# What is needed
Set down, exactly as they appear, the lines from the line holding "(.46, .48, .41)], .3, .10, .4)" through the line holding "return pl.finish(root, bark, leafm, leaf, tmpl, .8, width)", inclusive; output nothing outside that range.

# Source excerpt
+--
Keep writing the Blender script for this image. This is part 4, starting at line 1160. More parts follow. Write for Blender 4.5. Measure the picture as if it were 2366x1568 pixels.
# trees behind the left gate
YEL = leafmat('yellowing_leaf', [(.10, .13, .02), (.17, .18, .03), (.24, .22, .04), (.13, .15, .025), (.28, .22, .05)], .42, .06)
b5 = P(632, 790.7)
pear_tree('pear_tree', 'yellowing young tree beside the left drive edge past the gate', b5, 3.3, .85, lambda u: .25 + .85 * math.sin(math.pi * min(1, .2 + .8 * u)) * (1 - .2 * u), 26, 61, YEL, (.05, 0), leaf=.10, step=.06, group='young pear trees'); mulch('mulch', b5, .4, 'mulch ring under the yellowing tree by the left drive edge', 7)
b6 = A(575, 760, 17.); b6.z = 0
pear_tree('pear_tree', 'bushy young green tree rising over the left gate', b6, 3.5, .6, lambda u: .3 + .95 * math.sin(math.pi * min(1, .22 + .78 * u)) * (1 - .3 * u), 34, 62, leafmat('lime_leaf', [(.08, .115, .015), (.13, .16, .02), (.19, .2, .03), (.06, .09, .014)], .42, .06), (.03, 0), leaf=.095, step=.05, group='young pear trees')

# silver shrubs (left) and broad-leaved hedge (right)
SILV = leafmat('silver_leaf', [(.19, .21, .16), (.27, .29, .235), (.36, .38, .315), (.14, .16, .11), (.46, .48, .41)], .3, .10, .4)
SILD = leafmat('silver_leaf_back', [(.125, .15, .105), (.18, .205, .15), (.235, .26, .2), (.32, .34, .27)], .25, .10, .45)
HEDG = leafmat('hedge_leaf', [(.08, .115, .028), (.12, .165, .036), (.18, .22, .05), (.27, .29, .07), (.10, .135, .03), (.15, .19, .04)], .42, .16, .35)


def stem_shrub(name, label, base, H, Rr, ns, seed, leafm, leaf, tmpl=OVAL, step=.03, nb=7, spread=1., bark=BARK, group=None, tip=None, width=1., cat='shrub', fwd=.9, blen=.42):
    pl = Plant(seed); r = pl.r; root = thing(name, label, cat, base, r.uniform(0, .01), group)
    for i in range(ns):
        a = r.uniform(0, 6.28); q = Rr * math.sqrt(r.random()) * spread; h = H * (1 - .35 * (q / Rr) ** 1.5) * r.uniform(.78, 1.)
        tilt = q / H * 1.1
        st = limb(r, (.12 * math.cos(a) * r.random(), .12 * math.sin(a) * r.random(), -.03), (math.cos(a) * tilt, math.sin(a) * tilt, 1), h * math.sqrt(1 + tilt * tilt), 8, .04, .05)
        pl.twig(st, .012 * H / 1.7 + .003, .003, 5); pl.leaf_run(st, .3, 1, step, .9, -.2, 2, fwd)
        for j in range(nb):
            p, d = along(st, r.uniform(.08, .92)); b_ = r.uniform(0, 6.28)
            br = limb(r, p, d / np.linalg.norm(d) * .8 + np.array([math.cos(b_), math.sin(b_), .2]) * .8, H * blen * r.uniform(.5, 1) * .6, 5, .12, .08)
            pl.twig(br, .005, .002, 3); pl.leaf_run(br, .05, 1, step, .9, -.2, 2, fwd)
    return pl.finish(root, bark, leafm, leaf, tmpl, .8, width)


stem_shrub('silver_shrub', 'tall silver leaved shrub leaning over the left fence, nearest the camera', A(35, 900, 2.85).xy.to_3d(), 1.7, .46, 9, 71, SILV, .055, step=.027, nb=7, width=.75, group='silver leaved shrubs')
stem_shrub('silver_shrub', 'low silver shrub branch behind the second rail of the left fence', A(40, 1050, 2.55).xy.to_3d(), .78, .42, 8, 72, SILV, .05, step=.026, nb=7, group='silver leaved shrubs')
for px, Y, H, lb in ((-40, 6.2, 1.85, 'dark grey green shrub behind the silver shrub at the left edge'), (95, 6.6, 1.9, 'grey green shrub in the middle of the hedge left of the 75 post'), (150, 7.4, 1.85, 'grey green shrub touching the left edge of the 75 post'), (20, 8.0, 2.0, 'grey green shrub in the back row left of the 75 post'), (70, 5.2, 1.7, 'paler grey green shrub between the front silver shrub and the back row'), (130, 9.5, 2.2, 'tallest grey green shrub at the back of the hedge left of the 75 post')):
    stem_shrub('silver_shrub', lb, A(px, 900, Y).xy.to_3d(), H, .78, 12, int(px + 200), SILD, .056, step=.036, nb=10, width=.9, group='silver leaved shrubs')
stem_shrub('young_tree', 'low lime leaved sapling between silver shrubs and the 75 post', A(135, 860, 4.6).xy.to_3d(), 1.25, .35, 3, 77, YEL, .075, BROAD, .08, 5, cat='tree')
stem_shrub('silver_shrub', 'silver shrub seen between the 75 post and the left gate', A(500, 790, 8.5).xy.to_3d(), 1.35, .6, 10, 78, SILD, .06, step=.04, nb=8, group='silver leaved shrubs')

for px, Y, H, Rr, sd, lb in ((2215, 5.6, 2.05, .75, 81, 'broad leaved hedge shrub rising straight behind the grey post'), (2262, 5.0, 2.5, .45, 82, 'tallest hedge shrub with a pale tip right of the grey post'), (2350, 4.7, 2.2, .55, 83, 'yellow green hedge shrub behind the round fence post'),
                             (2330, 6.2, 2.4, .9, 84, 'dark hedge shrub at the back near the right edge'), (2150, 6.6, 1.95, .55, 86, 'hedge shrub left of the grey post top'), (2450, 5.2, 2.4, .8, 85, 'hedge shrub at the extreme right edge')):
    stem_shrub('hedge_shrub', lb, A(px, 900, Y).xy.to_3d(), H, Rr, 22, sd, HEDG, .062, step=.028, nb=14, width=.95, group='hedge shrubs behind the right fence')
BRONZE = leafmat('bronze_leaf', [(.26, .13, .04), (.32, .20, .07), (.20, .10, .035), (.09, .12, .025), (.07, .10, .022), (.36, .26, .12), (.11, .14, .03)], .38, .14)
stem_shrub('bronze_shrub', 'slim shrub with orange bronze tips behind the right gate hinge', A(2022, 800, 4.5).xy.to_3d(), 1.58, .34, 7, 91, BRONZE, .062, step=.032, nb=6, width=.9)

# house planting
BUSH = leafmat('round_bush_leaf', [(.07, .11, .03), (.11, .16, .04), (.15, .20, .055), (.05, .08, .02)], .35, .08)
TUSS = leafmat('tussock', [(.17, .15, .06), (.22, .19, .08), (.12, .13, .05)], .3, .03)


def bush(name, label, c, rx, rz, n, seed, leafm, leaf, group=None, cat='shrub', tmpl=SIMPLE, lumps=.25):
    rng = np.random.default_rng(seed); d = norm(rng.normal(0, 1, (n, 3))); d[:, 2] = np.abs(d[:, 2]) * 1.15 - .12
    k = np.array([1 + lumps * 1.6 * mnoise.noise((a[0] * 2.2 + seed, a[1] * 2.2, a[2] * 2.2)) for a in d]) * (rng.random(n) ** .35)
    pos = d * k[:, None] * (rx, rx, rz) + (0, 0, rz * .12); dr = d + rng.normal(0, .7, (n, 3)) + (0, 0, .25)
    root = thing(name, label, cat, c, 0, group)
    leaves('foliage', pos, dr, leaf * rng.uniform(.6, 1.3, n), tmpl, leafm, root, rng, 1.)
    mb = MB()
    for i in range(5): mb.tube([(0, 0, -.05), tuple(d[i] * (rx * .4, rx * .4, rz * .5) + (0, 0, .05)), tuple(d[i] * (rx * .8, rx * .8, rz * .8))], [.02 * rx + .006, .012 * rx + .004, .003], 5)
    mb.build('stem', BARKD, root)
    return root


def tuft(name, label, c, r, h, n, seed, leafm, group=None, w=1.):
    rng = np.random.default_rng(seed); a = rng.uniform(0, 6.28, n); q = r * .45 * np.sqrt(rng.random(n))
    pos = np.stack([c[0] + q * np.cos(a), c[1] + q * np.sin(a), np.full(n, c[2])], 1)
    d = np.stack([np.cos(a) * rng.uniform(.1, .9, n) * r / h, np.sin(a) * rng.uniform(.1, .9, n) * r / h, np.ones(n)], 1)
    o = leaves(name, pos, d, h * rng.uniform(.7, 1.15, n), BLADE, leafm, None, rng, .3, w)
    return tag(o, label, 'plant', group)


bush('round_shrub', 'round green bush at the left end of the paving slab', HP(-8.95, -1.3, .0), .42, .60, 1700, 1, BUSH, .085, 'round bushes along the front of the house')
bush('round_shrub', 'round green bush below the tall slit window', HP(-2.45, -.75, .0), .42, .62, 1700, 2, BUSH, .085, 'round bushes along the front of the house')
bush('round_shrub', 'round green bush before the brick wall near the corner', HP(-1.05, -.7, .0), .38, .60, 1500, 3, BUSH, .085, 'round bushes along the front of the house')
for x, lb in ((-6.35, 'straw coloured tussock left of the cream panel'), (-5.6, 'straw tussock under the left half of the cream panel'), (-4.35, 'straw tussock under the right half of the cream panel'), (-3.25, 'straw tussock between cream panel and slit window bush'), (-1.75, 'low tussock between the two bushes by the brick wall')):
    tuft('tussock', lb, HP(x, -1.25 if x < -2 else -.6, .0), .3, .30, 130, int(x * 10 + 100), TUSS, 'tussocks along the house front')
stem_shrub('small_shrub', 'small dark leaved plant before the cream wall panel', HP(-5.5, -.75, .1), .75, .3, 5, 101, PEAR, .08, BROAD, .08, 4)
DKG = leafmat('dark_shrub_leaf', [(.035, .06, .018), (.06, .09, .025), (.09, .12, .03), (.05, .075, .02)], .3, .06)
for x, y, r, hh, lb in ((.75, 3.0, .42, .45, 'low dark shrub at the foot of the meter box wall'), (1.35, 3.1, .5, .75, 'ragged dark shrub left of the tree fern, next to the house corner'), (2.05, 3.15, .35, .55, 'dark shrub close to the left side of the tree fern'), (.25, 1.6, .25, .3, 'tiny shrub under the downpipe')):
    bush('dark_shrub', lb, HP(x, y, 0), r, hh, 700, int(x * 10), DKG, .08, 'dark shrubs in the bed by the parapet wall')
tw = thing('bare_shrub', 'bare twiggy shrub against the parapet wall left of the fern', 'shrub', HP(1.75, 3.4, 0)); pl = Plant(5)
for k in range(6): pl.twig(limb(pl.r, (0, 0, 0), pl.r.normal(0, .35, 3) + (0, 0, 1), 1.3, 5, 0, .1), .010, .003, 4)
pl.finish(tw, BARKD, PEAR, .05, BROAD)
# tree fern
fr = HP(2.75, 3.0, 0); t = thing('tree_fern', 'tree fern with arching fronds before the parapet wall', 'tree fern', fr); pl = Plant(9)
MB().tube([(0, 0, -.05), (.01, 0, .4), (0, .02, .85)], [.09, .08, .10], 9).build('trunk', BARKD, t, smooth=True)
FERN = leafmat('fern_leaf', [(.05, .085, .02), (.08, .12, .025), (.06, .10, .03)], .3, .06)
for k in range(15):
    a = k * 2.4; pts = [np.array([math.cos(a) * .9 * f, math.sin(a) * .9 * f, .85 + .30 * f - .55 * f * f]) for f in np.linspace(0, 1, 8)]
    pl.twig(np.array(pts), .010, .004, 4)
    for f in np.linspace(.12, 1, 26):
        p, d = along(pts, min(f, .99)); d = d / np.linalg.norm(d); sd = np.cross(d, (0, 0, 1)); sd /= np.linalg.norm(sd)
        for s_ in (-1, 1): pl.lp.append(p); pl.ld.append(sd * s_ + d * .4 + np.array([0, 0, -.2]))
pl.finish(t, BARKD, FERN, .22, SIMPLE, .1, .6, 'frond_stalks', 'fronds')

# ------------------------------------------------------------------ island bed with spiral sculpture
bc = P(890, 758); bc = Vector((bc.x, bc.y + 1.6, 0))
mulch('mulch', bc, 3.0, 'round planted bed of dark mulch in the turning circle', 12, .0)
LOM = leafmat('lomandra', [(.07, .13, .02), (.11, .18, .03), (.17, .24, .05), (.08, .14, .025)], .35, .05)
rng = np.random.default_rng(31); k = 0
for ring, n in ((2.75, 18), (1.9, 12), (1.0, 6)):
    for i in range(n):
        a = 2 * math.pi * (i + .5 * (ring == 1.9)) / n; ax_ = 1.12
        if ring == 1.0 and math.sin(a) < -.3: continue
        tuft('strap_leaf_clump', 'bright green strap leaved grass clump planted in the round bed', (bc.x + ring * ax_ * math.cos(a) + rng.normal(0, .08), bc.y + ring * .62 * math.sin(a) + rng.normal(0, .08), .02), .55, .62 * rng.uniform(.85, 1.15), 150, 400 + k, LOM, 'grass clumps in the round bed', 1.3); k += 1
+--
# Task result
SILV = leafmat('silver_leaf', [(.19, .21, .16), (.27, .29, .235), (.36, .38, .315), (.14, .16, .11), (.46, .48, .41)], .3, .10, .4)
SILD = leafmat('silver_leaf_back', [(.125, .15, .105), (.18, .205, .15), (.235, .26, .2), (.32, .34, .27)], .25, .10, .45)
HEDG = leafmat('hedge_leaf', [(.08, .115, .028), (.12, .165, .036), (.18, .22, .05), (.27, .29, .07), (.10, .135, .03), (.15, .19, .04)], .42, .16, .35)


def stem_shrub(name, label, base, H, Rr, ns, seed, leafm, leaf, tmpl=OVAL, step=.03, nb=7, spread=1., bark=BARK, group=None, tip=None, width=1., cat='shrub', fwd=.9, blen=.42):
    pl = Plant(seed); r = pl.r; root = thing(name, label, cat, base, r.uniform(0, .01), group)
    for i in range(ns):
        a = r.uniform(0, 6.28); q = Rr * math.sqrt(r.random()) * spread; h = H * (1 - .35 * (q / Rr) ** 1.5) * r.uniform(.78, 1.)
        tilt = q / H * 1.1
        st = limb(r, (.12 * math.cos(a) * r.random(), .12 * math.sin(a) * r.random(), -.03), (math.cos(a) * tilt, math.sin(a) * tilt, 1), h * math.sqrt(1 + tilt * tilt), 8, .04, .05)
        pl.twig(st, .012 * H / 1.7 + .003, .003, 5); pl.leaf_run(st, .3, 1, step, .9, -.2, 2, fwd)
        for j in range(nb):
            p, d = along(st, r.uniform(.08, .92)); b_ = r.uniform(0, 6.28)
            br = limb(r, p, d / np.linalg.norm(d) * .8 + np.array([math.cos(b_), math.sin(b_), .2]) * .8, H * blen * r.uniform(.5, 1) * .6, 5, .12, .08)
            pl.twig(br, .005, .002, 3); pl.leaf_run(br, .05, 1, step, .9, -.2, 2, fwd)
    return pl.finish(root, bark, leafm, leaf, tmpl, .8, width)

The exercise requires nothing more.